The International Security Sector Advisory Team (ISSAT) has noted that over the past decade, there has been a rise of powerful drug trafficking organizations, which have demonstrated an ability to influence Guyana’s democratic institutions.
In one of its reports, ISSAT highlighted that these organizations have developed important strategic connections within the police force and judicial system, which allow them to operate with relative impunity.
The ISSAT highlighted that “Guyana has become home to relatively large-scale drug trafficking organizations, making it a significant transit nation for cocaine bound for Europe and the United States. Guyanese customs officials claim that as much as 60 percent of the cocaine which enters Guyana is smuggled across the western Venezuelan border. From there, it is usually transferred to commercial freight vessels, most of which leave from the shipping hub of Georgetown.”
With Venezuela as a crucial transit country for the European cocaine market, the team said that these criminal structures will likely see an increase in profits, thus leading to greater sophistication and influence. It said, “This makes them the biggest threat to the integrity of Guyana’s government institutions in the immediate future.”

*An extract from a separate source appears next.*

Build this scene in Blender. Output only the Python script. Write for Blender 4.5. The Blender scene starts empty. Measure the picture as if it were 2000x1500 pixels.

Further to this, the Security Sector Advisory Team said that complicating the security problems for Guyana as it relates to drug trafficking rings, is a political culture dominated by divisions between the Indo-Guyanese majority and Afro-Guyanese minority, with the former complaining of unfair victimization by the police and the latter of purposeful exclusion from power.
ISSAT believes that this creates a political climate ripe for corruption and tampering with the judiciary branch. It emphasized that this only makes the crime problem more difficult to address by the Ministry of Public Security and the Government at large.
The ISSAT is an institution that provides practical support to various countries in efforts to improve security and justice.